THE EXERCISE: Retype every entry word for word.

[Records with scene code]
#####

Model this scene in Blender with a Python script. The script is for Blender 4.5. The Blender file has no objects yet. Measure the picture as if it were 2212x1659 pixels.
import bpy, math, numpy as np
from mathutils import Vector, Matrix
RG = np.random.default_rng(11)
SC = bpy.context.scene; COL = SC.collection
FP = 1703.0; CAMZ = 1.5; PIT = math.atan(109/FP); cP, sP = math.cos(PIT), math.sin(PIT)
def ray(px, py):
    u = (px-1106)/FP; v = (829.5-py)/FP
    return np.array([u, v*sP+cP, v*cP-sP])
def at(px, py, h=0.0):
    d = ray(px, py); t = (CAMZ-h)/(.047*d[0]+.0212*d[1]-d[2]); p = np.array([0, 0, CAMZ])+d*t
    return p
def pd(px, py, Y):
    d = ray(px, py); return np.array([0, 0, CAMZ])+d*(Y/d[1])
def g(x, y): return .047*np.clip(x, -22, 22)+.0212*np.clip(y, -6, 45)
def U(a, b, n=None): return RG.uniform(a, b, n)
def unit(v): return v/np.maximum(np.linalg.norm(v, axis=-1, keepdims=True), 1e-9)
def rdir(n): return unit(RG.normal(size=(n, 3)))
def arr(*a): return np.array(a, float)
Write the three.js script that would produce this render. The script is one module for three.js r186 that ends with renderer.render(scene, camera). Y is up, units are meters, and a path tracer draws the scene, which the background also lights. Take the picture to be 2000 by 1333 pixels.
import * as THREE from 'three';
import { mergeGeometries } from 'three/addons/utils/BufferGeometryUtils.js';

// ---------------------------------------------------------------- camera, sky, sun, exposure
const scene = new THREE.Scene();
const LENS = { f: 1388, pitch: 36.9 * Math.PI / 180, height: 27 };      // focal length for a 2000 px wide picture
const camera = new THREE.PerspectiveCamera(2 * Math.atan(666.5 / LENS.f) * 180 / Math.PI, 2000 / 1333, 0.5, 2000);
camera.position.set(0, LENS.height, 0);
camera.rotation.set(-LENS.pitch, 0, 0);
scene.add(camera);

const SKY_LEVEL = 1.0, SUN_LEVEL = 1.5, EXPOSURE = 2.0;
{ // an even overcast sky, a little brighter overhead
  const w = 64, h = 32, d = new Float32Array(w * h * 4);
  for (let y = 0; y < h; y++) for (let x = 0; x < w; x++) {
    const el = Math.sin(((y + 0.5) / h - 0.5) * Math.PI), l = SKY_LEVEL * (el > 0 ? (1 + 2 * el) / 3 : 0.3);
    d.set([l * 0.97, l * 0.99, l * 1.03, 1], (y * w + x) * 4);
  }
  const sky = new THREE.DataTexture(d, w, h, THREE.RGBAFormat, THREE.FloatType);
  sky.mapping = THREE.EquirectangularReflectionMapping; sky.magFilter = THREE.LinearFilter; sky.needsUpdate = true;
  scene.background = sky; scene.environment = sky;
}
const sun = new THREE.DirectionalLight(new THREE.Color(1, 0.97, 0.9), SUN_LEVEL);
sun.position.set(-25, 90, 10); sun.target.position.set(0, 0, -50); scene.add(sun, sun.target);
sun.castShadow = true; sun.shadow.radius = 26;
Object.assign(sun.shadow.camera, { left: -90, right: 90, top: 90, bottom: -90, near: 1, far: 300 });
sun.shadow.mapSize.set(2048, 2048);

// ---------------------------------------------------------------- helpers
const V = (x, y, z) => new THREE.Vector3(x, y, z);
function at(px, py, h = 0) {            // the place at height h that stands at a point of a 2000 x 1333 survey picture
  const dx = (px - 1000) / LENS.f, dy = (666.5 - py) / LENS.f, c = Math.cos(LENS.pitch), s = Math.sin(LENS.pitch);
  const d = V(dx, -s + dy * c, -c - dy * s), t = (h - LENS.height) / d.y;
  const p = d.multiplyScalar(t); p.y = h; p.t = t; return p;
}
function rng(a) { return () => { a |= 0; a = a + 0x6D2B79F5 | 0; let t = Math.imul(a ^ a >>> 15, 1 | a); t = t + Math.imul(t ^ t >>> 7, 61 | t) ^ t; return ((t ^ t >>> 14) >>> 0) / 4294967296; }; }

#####

ANSWER IN FULL:
Model this scene in Blender with a Python script. The script is for Blender 4.5. The Blender file has no objects yet. Measure the picture as if it were 2212x1659 pixels.
import bpy, math, numpy as np
from mathutils import Vector, Matrix
RG = np.random.default_rng(11)
SC = bpy.context.scene; COL = SC.collection
FP = 1703.0; CAMZ = 1.5; PIT = math.atan(109/FP); cP, sP = math.cos(PIT), math.sin(PIT)
def ray(px, py):
    u = (px-1106)/FP; v = (829.5-py)/FP
    return np.array([u, v*sP+cP, v*cP-sP])
def at(px, py, h=0.0):
    d = ray(px, py); t = (CAMZ-h)/(.047*d[0]+.0212*d[1]-d[2]); p = np.array([0, 0, CAMZ])+d*t
    return p
def pd(px, py, Y):
    d = ray(px, py); return np.array([0, 0, CAMZ])+d*(Y/d[1])
def g(x, y): return .047*np.clip(x, -22, 22)+.0212*np.clip(y, -6, 45)
def U(a, b, n=None): return RG.uniform(a, b, n)
def unit(v): return v/np.maximum(np.linalg.norm(v, axis=-1, keepdims=True), 1e-9)
def rdir(n): return unit(RG.normal(size=(n, 3)))
def arr(*a): return np.array(a, float)
Write the three.js script that would produce this render. The script is one module for three.js r186 that ends with renderer.render(scene, camera). Y is up, units are meters, and a path tracer draws the scene, which the background also lights. Take the picture to be 2000 by 1333 pixels.
import * as THREE from 'three';
import { mergeGeometries } from 'three/addons/utils/BufferGeometryUtils.js';

// ---------------------------------------------------------------- camera, sky, sun, exposure
const scene = new THREE.Scene();
const LENS = { f: 1388, pitch: 36.9 * Math.PI / 180, height: 27 };      // focal length for a 2000 px wide picture
const camera = new THREE.PerspectiveCamera(2 * Math.atan(666.5 / LENS.f) * 180 / Math.PI, 2000 / 1333, 0.5, 2000);
camera.position.set(0, LENS.height, 0);
camera.rotation.set(-LENS.pitch, 0, 0);
scene.add(camera);

const SKY_LEVEL = 1.0, SUN_LEVEL = 1.5, EXPOSURE = 2.0;
{ // an even overcast sky, a little brighter overhead
  const w = 64, h = 32, d = new Float32Array(w * h * 4);
  for (let y = 0; y < h; y++) for (let x = 0; x < w; x++) {
    const el = Math.sin(((y + 0.5) / h - 0.5) * Math.PI), l = SKY_LEVEL * (el > 0 ? (1 + 2 * el) / 3 : 0.3);
    d.set([l * 0.97, l * 0.99, l * 1.03, 1], (y * w + x) * 4);
  }
  const sky = new THREE.DataTexture(d, w, h, THREE.RGBAFormat, THREE.FloatType);
  sky.mapping = THREE.EquirectangularReflectionMapping; sky.magFilter = THREE.LinearFilter; sky.needsUpdate = true;
  scene.background = sky; scene.environment = sky;
}
const sun = new THREE.DirectionalLight(new THREE.Color(1, 0.97, 0.9), SUN_LEVEL);
sun.position.set(-25, 90, 10); sun.target.position.set(0, 0, -50); scene.add(sun, sun.target);
sun.castShadow = true; sun.shadow.radius = 26;
Object.assign(sun.shadow.camera, { left: -90, right: 90, top: 90, bottom: -90, near: 1, far: 300 });
sun.shadow.mapSize.set(2048, 2048);

// ---------------------------------------------------------------- helpers
const V = (x, y, z) => new THREE.Vector3(x, y, z);
function at(px, py, h = 0) {            // the place at height h that stands at a point of a 2000 x 1333 survey picture
  const dx = (px - 1000) / LENS.f, dy = (666.5 - py) / LENS.f, c = Math.cos(LENS.pitch), s = Math.sin(LENS.pitch);
  const d = V(dx, -s + dy * c, -c - dy * s), t = (h - LENS.height) / d.y;
  const p = d.multiplyScalar(t); p.y = h; p.t = t; return p;
}
function rng(a) { return () => { a |= 0; a = a + 0x6D2B79F5 | 0; let t = Math.imul(a ^ a >>> 15, 1 | a); t = t + Math.imul(t ^ t >>> 7, 61 | t) ^ t; return ((t ^ t >>> 14) >>> 0) / 4294967296; }; }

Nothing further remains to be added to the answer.